* [TASK INSTRUCTIONS] Count the lines containing "part". Give the number alone.

━━━━━━━━━━

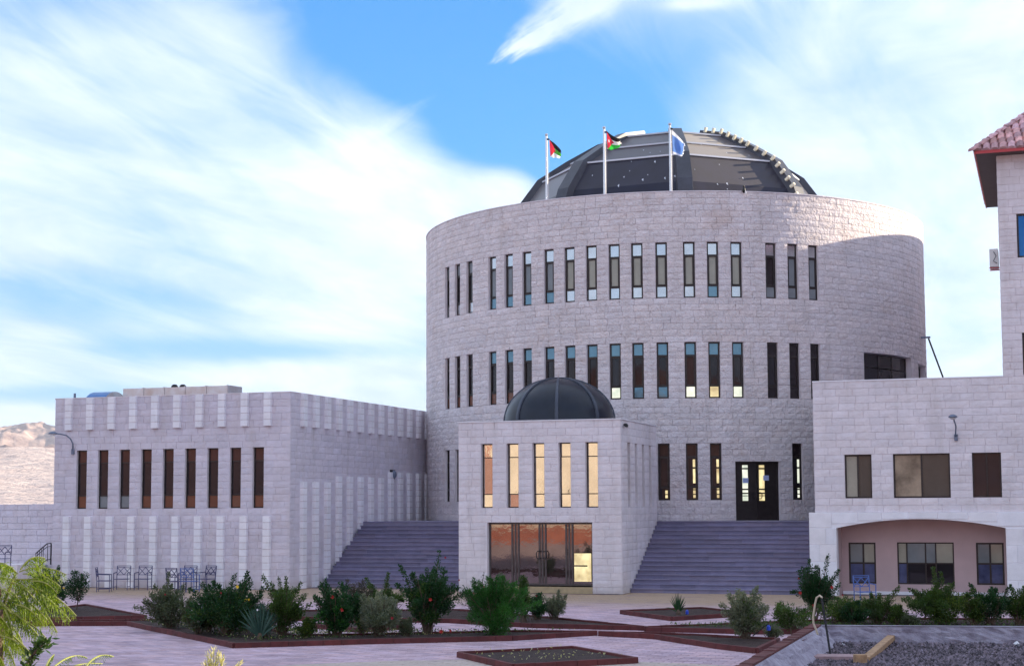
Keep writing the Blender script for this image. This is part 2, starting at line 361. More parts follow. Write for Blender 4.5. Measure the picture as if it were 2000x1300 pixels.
# rough stone blank: x,z in -.5..+.5, y = -1 (face) .. 0 (bed)
def stone_blank(seed, rough=.35, nx=4, nz=3):
    r = random.Random(seed); V = []; F = []
    for j in range(nz):
        for i in range(nx):
            x = -.5+i/(nx-1); z = -.5+j/(nz-1); e = (i in (0, nx-1)) or (j in (0, nz-1))
            y = -.62 - (r.random()*.18 if e else .38+r.uniform(-rough, rough)*.55)
            V.append((x*(.985), y, z*.97))
    k = len(V)
    ring = [i for i in range(nx)] + [j*nx+nx-1 for j in range(1, nz)] + [(nz-1)*nx+i for i in range(nx-2, -1, -1)] + [j*nx for j in range(nz-2, 0, -1)]
    for j in range(nz-1):
        for i in range(nx-1): a = j*nx+i; F.append((a, a+1, a+nx+1, a+nx))
    for c in ((-.5, -.5), (.5, -.5), (.5, .5), (-.5, .5)): V.append((c[0], .1, c[1]))
    # sides as fans to four bed corners
    n0 = nx-1; n1 = nz-1
    F.append(tuple(ring[0:n0+1][::-1]) + (k, k+1)); F.append(tuple(ring[n0:n0+n1+1][::-1]) + (k+1, k+2))
    F.append(tuple(ring[n0+n1:2*n0+n1+1][::-1]) + (k+2, k+3)); F.append(tuple((ring[2*n0+n1:]+[ring[0]])[::-1]) + (k+3, k))
    return V, F
BL = [stone_blank(i) for i in range(6)]
SM = ([(-.49,-1,-.48),(.49,-1,-.48),(.49,-1,.48),(-.49,-1,.48),(-.5,.1,-.5),(.5,.1,-.5),(.5,.1,.5),(-.5,.1,.5)],
      [(0,1,2,3),(1,0,4,5),(2,1,5,6),(3,2,6,7),(0,3,7,4)])
class Pieces:
    """pieces of one kind on one thing: nearest 300 as objects sharing meshes, rest as one joined part"""
    def __init__(s, name, m, blanks, parent, stuff_name=None, limit=300):
        s.name = name; s.m = m; s.bl = blanks; s.parent = parent; s.items = []; s.limit = limit; s.stuff = stuff_name or name
    def add(s, mx, sc, face=1.0): s.items.append((mx, sc, face))
    def finish(s):
        eye = Vector((0, 0, EYE))
        def key(it):
            d = (it[0].translation-eye).length; return -(it[1][0]*max(it[1][2], it[1][1])*it[2])/d/d
        s.items.sort(key=key)
        meshes = [mesh(s.name, V, F, s.m) for V, F in s.bl]
        for q, (mx, sc, f) in enumerate(s.items[:s.limit]):
            link(s.name, meshes[q % len(meshes)], s.parent, mx @ Matrix.Diagonal((*sc, 1)))
        rest = s.items[s.limit:]
        if rest:
            Vs = []; F = []; T = []; k = 0
            arr = [np.array(V) for V, _ in s.bl]
            for q, (mx, sc, f) in enumerate(rest):
                b = random.randrange(len(s.bl)); A = np.array(mx)
                v = arr[b]*np.array(sc); v = v @ A[:3,:3].T + A[:3,3]; Vs.append(v)
                t = random.random()
                for fc in s.bl[b][1]: F.append(tuple(i+k for i in fc)); T.append(t)
                k += len(v)
            me = bpy.data.meshes.new(s.stuff); me.from_pydata(np.concatenate(Vs).tolist(), [], F); me.materials.append(M[s.m]); set_tone(me, T)
            link(s.stuff, me, s.parent, kind='stuff')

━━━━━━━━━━

* [WRITTEN SOLUTION] 2